Continuing through November 1, 2014
As evinced by “Museum," her playfully forward-pushing exhibition of new work, Sherrie Wolf is not content to rest on her laurels — or her florals. Rather than merely continue painting variations on the sumptuous, immaculately realistic flowers and vessels that made her reputation, Wolf keeps adjusting her pictorial strategies, as if to retain her own interest and keep longtime followers from falling into the voluptuary trance her opulent tableaux are apt to induce. In a stroke of virtuosic wit, she superimposes her trademark parrot tulips in sinuous vases before reproductions of some of art history’s most iconic images: five paintings by Caravaggio (including the grape-wreathed “Bacchus") and one by Ingres (“Odalisque").

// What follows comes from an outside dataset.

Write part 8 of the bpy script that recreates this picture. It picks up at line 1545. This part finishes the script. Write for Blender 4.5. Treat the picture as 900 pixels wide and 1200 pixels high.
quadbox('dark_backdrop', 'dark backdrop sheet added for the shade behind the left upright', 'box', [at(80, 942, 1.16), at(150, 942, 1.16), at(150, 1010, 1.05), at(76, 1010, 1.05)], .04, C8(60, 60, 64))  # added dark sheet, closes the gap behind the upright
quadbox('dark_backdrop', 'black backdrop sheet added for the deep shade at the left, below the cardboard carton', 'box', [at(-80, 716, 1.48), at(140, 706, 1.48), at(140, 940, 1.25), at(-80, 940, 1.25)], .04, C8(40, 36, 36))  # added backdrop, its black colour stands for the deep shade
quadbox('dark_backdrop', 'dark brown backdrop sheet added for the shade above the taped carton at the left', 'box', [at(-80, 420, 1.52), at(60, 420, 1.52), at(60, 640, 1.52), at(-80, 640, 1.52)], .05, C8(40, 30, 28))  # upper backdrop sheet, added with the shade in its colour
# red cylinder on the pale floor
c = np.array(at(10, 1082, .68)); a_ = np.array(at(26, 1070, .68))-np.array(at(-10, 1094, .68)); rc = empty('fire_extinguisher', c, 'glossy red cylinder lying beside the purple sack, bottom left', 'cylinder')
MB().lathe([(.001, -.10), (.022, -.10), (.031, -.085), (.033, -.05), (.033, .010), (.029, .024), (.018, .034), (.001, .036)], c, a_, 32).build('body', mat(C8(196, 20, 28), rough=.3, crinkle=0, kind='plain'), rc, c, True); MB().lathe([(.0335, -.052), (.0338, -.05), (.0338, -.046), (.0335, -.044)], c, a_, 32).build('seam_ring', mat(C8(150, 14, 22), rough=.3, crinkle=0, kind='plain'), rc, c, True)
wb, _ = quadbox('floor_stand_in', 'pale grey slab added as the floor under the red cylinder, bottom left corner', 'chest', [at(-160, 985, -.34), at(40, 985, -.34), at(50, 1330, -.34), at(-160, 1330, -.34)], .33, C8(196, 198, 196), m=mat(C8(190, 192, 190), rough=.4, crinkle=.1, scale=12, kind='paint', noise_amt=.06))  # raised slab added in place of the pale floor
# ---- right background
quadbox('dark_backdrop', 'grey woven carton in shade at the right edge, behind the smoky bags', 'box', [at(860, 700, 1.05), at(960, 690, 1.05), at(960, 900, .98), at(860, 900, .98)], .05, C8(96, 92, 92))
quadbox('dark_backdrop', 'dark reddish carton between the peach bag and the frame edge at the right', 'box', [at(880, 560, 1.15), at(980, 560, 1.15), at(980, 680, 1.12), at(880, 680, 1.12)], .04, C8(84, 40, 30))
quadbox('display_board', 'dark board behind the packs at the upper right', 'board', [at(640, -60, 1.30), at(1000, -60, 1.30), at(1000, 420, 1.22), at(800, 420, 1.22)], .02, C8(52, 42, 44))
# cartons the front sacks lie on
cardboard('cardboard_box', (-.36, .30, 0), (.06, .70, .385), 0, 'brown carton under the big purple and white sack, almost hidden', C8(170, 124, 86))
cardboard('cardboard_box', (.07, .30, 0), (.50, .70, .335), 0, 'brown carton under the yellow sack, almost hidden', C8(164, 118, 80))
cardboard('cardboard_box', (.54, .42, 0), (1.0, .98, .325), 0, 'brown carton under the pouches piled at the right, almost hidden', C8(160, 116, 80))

As these mythical sitters stare forth across the centuries, Wolf shows their faces in double image, one straight-on, the other refracted through the water in the vases. These are small but spirited triumphs of illusionism, affording viewers an opportunity to see warhorses of the Western canon in fresh and unexpected ways. Further, the art-museum postcards that sometimes figure in Wolf’s compositions seem to be multiplying. In "Relics #3" they’ve fairly metastasized across the picture plane, a veritable cardstock forest of historic masterpieces. Wolf is a veritable time-traveler, armed with a paintbrush and a sense of humor. In "Self-portrait with My Museum" she depicts herself drawing open a curtain, beckoning viewers into the treasure chest of her aesthetic influences. Michelangelo’s “David" and paintings from the Hudson River School fill the background, while one of Georgia O’Keeffe’s blanched cow skulls commands the foreground. Just off center is Wolf herself as docent, tall and thin and chic, wearing a bemused expression that seems to say — more in wonderment than self-aggrandizement — "Look at all that I can conjure!”